PayPal selects Solana as the default blockchain for PYUSD stablecoin payments. The shift from Ethereum where it was originally launched to Solana signals the priority for faster transactions and cheaper transaction costs.
The announcement was made on Solana’s official X account. This comes at a time when SOL is trading around $86–$87, yet the network continues to show strong ecosystem growth and real world use cases.
Why Solana?
PayPal’s move appears to be backed by performance metrics. SOL’s near-zero transaction fees and faster transactions make it suited for payment flows, remittance, and high-frequency transactions
While Ethereum gas fees could spike when the network gets busy, Solana keeps costs down to fractions of a cent per transaction and settles everything in just seconds. For big payment companies that handle millions of tiny transactions every day, those low fees and quick transfers really matter.

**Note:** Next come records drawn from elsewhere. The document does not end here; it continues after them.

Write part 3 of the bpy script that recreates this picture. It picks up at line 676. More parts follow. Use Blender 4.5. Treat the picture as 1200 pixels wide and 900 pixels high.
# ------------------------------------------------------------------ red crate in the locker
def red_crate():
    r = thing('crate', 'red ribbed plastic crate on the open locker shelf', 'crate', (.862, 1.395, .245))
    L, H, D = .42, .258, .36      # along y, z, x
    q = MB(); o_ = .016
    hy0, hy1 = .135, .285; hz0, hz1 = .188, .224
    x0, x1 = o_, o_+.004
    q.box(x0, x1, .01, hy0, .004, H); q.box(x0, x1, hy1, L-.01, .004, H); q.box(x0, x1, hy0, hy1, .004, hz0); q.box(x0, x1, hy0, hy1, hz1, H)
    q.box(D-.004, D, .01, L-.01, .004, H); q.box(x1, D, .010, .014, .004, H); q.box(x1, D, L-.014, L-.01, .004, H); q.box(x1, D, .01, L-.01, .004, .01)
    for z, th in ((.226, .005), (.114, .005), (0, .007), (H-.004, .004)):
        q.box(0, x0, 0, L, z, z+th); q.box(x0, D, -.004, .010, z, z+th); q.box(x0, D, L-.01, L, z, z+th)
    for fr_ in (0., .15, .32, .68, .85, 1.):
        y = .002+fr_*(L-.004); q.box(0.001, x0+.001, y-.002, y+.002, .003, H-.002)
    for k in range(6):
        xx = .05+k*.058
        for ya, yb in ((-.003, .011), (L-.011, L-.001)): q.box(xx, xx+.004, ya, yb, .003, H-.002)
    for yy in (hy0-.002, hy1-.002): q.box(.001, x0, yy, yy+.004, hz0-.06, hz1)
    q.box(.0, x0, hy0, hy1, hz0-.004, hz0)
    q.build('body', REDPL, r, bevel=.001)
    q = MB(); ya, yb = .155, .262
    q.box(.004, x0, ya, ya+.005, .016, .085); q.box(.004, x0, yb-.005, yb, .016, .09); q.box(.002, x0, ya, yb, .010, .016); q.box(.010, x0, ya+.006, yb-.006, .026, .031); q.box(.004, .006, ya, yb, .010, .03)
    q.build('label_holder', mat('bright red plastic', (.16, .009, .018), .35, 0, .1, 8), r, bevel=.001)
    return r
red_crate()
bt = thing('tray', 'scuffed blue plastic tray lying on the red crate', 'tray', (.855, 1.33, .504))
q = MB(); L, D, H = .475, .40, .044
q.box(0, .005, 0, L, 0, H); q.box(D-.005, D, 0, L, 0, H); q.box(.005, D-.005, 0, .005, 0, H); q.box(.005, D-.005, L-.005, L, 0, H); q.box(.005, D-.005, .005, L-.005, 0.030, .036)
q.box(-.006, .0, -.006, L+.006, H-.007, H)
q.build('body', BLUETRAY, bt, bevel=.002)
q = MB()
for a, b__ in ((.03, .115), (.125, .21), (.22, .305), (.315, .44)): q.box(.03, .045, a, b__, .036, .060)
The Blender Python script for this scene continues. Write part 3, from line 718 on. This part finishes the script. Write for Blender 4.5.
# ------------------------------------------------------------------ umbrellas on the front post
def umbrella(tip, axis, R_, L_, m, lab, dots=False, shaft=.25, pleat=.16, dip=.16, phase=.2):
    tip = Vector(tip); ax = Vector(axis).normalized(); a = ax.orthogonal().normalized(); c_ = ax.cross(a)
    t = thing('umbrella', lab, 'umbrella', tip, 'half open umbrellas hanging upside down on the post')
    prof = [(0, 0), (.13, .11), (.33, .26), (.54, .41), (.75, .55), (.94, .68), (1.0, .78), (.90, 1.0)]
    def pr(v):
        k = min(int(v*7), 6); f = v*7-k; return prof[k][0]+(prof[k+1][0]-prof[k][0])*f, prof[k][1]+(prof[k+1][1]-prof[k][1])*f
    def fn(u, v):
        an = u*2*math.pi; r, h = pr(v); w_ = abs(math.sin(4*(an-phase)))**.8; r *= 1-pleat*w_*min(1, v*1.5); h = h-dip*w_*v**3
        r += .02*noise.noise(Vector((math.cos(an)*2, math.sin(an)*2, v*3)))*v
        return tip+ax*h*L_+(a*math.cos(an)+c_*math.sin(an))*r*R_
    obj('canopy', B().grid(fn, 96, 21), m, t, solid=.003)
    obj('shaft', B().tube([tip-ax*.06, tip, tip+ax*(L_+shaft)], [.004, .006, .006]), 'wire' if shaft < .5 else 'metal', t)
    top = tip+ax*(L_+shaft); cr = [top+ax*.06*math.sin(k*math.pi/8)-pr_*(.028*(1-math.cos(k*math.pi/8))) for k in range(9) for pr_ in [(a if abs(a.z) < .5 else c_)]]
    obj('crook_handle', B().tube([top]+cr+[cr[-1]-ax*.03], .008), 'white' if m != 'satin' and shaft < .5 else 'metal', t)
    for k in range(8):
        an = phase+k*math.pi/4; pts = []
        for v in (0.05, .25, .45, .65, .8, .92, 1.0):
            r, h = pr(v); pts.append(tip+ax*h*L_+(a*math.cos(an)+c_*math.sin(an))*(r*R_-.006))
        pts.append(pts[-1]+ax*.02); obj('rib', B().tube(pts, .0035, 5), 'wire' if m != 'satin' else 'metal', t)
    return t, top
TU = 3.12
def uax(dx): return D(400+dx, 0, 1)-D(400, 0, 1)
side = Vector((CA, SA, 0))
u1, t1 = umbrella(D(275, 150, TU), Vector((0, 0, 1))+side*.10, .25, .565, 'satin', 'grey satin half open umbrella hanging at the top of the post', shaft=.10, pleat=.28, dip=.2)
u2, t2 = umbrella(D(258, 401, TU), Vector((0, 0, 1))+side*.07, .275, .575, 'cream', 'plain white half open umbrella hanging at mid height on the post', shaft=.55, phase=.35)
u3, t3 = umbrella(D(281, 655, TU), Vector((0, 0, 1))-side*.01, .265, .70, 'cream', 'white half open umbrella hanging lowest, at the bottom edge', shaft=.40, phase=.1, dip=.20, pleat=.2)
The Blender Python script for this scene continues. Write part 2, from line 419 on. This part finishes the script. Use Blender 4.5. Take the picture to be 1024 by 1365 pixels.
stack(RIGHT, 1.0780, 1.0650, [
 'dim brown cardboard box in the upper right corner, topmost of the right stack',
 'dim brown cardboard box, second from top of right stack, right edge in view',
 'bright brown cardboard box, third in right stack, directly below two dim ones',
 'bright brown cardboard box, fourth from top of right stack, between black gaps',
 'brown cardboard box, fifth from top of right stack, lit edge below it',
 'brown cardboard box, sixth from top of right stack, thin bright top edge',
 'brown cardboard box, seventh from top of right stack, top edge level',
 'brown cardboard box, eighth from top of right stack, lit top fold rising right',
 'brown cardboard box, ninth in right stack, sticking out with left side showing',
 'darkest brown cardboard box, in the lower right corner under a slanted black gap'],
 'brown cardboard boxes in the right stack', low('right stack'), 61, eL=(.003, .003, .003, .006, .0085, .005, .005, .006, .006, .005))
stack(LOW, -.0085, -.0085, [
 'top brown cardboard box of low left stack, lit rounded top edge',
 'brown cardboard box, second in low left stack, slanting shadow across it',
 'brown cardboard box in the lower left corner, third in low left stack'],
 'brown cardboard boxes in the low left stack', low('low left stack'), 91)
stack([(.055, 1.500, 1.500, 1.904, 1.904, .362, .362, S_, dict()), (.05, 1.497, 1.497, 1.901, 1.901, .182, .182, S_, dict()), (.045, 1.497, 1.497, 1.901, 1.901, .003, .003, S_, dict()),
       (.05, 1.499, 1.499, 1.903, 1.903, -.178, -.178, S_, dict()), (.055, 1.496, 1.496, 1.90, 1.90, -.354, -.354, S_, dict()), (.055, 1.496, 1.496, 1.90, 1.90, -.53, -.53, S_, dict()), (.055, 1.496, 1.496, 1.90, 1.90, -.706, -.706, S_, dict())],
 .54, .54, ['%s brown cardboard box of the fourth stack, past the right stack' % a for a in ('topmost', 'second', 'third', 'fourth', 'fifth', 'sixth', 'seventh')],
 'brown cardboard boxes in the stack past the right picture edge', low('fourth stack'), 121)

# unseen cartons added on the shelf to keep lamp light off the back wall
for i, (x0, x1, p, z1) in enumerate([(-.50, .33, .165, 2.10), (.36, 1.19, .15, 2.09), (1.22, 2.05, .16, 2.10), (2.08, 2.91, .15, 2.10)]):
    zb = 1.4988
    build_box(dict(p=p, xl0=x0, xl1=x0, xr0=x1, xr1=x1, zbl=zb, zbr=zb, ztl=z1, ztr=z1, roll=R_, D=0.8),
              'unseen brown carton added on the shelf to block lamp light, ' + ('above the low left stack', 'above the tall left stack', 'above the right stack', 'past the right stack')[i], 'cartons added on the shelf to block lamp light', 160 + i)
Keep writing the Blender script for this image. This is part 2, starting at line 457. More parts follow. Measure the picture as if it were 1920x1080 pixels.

PayPal’s move into crypto has been a steady buildup over the years. Paypa began in 2020 with users buying and holding Bitcoin and Ethereum in the app, then it added merchant payments in 2021, and thereafter, external wallet support in 2022. The recent default to Solana for PYUSD transactions is just the latest step in their long-term plan to weave real blockchain tech into everyday payments.
Solana’s growing institutional momentum
PayPal’s move to Solana comes right as the network is getting serious momentum. In 2026, Solana’s decentralized exchange volume hit around $117 billion, more than double Ethereum’s $52 billion in the same period. A lot of that comes from its speed and low costs, plus the boom in memecoins, real-world asset (RWA) tokenization, and DePIN projects.
Institutions are jumping in, too. A new tri-party custody setup with Anchorage Digital and Kamino allows big investors to borrow against their staked SOL without having to sell it; they keep earning rewards while staying compliant and safe. Solana’s RWA has already crossed $1.66 billion in tokenized value, mostly from treasuries and credit products being brought on-chain.
PayPal choosing Solana as its main network for PYUSD really highlights what’s driving crypto in 2026.
This potential split reflects the bigger trends shaping crypto in 2026. Efficiency and scalability are now the main drivers for high-volume, real-time uses like payments and remittances, which is why networks like Solana are gaining ground fast.